Ziel der Studie ist es, die Bedeutung arbeitsplatzbezogener emotionaler Anforderungen im Umgang mit internen und externen Kunden im Hinblick auf kontraproduktives Verhalten zu untersuchen. Sollten sich dabei substantielle Zusammenhänge ergeben, ließe sich Kontraproduktivität in Organisationen nachhaltig und wirkungsvoll durch Arbeitsplatzgestaltungsmaßnehmen und Mitarbeiter-Trainings bekämpfen. Statt Kontraproduktivität nur als Kostenfaktor statistisch zu verwalten und unter Umständen strafrechtlich zu ahnden, böte sich Organisationen die Möglichkeit, diesem Missstand aktiv und nachhaltig zu begegnen.

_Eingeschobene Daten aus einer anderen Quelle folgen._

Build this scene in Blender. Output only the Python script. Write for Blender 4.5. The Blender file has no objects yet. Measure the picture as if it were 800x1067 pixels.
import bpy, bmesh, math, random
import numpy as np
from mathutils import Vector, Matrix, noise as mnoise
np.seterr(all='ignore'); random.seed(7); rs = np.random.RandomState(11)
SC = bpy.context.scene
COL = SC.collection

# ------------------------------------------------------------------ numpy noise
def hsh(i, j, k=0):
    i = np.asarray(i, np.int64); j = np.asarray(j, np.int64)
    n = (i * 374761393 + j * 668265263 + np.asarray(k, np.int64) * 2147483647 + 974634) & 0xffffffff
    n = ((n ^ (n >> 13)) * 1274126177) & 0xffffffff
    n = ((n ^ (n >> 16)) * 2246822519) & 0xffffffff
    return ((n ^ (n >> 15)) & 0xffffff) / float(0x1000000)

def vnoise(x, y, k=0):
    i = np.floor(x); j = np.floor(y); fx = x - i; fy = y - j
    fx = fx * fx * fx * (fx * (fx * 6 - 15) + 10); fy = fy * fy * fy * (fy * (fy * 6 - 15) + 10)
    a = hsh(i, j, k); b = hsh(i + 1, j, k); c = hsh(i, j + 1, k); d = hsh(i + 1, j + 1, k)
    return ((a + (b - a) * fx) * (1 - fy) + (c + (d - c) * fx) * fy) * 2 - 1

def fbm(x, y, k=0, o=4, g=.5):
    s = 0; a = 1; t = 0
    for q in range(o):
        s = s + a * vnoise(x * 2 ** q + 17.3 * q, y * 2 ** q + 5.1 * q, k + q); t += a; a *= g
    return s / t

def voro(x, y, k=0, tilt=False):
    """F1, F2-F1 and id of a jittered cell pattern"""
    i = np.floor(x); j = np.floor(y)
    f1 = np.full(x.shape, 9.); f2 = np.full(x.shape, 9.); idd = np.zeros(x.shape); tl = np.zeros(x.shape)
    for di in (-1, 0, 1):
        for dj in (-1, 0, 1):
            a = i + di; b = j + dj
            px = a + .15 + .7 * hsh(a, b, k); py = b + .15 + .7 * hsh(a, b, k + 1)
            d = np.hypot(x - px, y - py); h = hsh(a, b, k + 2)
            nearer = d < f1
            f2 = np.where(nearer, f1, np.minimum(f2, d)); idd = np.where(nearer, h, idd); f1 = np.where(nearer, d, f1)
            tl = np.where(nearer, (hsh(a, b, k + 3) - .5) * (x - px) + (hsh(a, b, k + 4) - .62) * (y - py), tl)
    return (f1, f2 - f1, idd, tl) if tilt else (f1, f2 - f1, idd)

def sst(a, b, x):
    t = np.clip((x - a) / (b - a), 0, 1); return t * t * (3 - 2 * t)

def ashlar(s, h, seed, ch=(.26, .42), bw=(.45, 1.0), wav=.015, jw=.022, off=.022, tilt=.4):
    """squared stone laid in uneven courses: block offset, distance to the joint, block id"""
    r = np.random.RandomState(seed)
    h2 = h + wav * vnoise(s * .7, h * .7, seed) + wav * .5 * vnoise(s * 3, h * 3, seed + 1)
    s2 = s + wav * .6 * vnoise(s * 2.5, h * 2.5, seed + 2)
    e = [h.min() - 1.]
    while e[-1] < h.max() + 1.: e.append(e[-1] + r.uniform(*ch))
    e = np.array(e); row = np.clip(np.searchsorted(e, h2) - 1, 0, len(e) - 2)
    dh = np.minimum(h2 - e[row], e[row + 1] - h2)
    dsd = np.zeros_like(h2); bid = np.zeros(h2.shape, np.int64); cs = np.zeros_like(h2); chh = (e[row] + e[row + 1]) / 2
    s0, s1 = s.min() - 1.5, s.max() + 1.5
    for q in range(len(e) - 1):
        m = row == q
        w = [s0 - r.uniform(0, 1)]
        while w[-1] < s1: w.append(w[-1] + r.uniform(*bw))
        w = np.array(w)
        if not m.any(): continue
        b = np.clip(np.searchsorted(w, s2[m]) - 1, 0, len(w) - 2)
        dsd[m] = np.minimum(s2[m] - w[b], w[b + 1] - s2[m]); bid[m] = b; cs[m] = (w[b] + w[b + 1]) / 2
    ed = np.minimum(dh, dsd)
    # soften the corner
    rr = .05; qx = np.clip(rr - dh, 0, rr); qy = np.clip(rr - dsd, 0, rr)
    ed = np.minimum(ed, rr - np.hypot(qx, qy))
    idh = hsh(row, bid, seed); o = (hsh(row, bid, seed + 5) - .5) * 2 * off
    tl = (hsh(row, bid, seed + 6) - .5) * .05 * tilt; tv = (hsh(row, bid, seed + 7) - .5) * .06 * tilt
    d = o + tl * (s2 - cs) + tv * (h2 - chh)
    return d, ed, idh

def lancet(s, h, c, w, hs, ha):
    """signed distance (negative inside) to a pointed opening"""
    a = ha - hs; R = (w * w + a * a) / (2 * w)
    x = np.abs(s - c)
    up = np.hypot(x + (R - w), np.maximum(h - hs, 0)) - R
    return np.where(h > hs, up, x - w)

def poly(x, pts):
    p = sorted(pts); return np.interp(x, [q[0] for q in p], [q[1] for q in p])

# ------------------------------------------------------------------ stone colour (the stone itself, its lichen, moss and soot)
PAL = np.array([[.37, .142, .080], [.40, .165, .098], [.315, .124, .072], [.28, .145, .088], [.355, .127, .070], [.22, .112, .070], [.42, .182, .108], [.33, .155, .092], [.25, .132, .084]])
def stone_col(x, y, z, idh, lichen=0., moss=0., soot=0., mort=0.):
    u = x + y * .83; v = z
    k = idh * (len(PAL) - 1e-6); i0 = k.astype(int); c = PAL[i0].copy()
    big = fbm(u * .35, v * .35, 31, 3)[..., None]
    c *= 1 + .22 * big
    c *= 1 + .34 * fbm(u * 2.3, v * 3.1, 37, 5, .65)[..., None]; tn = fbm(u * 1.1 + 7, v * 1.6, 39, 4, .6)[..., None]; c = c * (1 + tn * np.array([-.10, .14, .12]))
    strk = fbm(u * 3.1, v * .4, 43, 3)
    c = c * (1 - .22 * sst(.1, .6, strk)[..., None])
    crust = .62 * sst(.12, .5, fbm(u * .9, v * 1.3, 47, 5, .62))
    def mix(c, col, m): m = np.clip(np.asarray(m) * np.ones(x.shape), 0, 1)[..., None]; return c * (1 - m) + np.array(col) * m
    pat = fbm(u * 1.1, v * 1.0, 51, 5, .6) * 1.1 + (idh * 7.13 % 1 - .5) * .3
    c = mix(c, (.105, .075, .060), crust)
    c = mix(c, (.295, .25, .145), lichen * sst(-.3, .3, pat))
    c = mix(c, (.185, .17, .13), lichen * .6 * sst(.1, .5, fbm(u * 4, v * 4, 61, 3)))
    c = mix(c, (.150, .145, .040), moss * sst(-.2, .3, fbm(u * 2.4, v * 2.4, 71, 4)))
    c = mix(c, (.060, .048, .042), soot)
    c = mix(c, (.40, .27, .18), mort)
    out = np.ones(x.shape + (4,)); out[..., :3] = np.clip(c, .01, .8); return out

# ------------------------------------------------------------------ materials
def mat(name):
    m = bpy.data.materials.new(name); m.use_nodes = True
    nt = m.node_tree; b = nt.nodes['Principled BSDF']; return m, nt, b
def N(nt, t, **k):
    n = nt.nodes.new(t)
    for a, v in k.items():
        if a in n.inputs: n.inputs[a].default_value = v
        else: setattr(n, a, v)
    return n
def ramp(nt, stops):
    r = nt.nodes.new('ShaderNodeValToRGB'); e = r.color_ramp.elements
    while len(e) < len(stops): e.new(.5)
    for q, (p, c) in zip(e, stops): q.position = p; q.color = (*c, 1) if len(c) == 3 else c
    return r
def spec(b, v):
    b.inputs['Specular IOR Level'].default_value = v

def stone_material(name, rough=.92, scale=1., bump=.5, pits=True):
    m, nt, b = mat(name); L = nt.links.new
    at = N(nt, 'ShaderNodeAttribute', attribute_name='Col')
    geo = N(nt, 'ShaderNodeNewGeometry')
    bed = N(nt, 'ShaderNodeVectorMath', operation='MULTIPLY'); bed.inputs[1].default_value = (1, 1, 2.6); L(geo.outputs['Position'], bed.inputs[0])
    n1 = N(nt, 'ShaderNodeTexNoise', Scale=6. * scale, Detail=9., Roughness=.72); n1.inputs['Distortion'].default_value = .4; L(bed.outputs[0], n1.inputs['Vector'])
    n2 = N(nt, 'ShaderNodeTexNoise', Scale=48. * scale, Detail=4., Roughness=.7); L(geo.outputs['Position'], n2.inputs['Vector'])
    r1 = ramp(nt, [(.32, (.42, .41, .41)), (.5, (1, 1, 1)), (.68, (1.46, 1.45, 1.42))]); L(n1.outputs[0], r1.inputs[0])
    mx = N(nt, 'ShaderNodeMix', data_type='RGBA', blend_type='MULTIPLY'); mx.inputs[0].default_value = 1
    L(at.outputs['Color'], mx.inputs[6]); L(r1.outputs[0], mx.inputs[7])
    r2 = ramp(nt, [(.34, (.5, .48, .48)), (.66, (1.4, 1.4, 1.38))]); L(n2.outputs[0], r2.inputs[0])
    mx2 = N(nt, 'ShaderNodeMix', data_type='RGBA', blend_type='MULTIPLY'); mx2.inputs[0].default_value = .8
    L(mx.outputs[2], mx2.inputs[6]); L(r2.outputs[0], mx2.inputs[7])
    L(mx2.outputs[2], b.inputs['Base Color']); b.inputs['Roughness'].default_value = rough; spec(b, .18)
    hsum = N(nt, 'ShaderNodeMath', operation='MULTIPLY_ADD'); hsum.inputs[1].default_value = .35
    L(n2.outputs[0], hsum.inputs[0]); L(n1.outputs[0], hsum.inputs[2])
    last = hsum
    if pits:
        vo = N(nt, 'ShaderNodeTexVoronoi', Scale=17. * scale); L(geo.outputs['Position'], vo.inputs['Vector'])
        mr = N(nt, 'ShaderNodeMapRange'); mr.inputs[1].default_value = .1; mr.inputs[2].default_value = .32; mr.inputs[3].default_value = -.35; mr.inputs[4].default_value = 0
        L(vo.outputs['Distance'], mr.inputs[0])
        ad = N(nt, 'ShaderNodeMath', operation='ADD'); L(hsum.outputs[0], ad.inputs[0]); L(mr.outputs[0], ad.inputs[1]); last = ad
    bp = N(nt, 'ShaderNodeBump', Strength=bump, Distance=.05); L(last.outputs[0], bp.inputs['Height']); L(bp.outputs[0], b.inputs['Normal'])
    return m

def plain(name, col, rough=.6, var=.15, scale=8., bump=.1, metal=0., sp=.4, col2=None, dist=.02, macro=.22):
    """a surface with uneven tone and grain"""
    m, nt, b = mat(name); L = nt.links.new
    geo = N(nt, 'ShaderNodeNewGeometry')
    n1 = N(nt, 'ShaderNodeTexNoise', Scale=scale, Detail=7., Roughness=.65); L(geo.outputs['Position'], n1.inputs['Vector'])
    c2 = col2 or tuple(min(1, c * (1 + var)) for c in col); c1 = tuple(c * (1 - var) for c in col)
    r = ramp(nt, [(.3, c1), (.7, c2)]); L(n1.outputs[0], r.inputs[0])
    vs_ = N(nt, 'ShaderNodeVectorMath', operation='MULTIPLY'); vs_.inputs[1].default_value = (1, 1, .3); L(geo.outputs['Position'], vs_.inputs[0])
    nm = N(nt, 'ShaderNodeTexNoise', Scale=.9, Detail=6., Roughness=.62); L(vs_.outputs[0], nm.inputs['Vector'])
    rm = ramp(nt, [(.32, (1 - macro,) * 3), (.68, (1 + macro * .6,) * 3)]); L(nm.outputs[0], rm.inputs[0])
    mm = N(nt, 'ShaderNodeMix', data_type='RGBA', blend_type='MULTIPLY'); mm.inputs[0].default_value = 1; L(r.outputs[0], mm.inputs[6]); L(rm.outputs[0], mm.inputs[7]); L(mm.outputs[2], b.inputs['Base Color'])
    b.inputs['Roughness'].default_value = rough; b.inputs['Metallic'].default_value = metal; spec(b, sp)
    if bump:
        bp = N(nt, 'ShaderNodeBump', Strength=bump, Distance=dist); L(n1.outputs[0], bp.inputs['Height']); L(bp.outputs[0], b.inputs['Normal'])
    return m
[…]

Inzwischen ist die von Conny Welk und Myriam Bechtoldt im Jahre 2004 durchgeführte Studie wissenschaftlich ausgewertet worden. Die Ergebnisse finden Sie hier.

 
  Aktuelle Studien
 

 
Laut einer aktuellen Studie der Euler Hermes Kreditversicherungs-AG beträgt der gesamtwirtschaftliche Schaden aus Wirtschaftskriminalität in Deutschland jährlich mehr als 4 Milliarden Euro - Tendenz steigend. Erschreckend: Jedes dritte Unternehmen wurde in den vergangenen zwölf Monaten Opfer eines solchen Vergehens, mehr als jeder zweite Firma sogar mehrfach. Besonders gefährdet sind dabei mittelständische Betriebe mit einem Umsatz zwischen einer und zehn Millionen Euro.